A chaste life and closeness to Christ is the vocation of every Christian, Bishop Joseph Toal of Motherwell has said in response to questions about ministry to people with same-sex attraction.

“Our saints are our models in this journey of faith and life, and it is good to be led by the example of their commitment to fulfilling God’s will rather than our own particular desires,” Bishop Toal said July 26. “As Catholics we pray always for the wisdom to make wise choices and to be guided by Christ rather than the world around us.”

He cited recent questions about possible approaches to pastoral care to people who experience same-sex attraction, noting that the apostolate of Courage has been recommended to him. This ministry “encourages those who live with same-sex attraction to live a chaste life - which is also expected of all heterosexual Catholics who are not married - supported by the sacramental and prayer life of the Church.”

“Many scoff at this option as unrealistic in today’s societies in which intimate same-sex relationships are condoned and have been afforded the status of marriage in some countries, but that is the way of life proposed in the Church’s tradition and the Church invites her children to abide by it,” he continued.

“Whatever situation one finds oneself in in life the Church wishes us to remain close to Our Lord and constantly invites us to seek a life of true fulfilment.”

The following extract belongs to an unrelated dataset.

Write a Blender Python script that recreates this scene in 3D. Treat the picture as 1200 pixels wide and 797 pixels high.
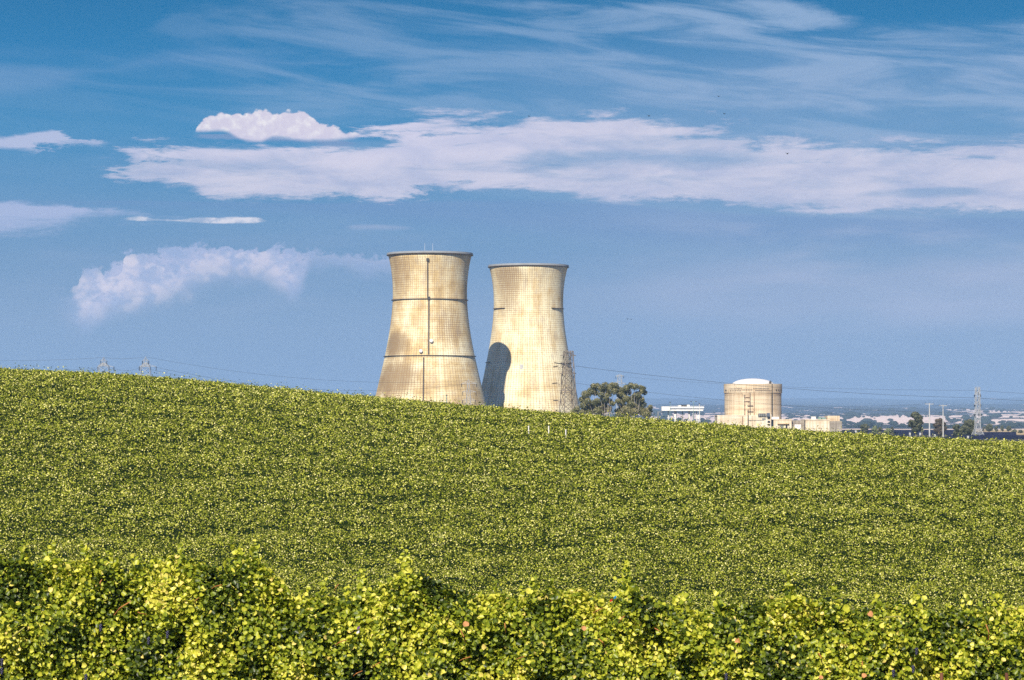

The statement came in response to coverage of the 50th anniversary of the decriminalization of homosexual acts in England and Wales, the Catholic Herald reports.

One priest’s statement on the anniversary, Father Paul Morton of St Bride’s Parish Church in Cambuslang, in the Scottish county of Lanarkshire, drew media attention for a Facebook post that was taken as a warm welcome for those who identify as gay.

“We must do everything we can to redress the harm that has been done in the past by the negative stance we seem to have taken up,” Fr. Morton said, adding “there should be no place in our language or our attitude which allows for prejudice or exclusion.”

The Scottish Episcopal Church, which is part of the Anglican Communion, recently voted to allow same-sex weddings in its churches.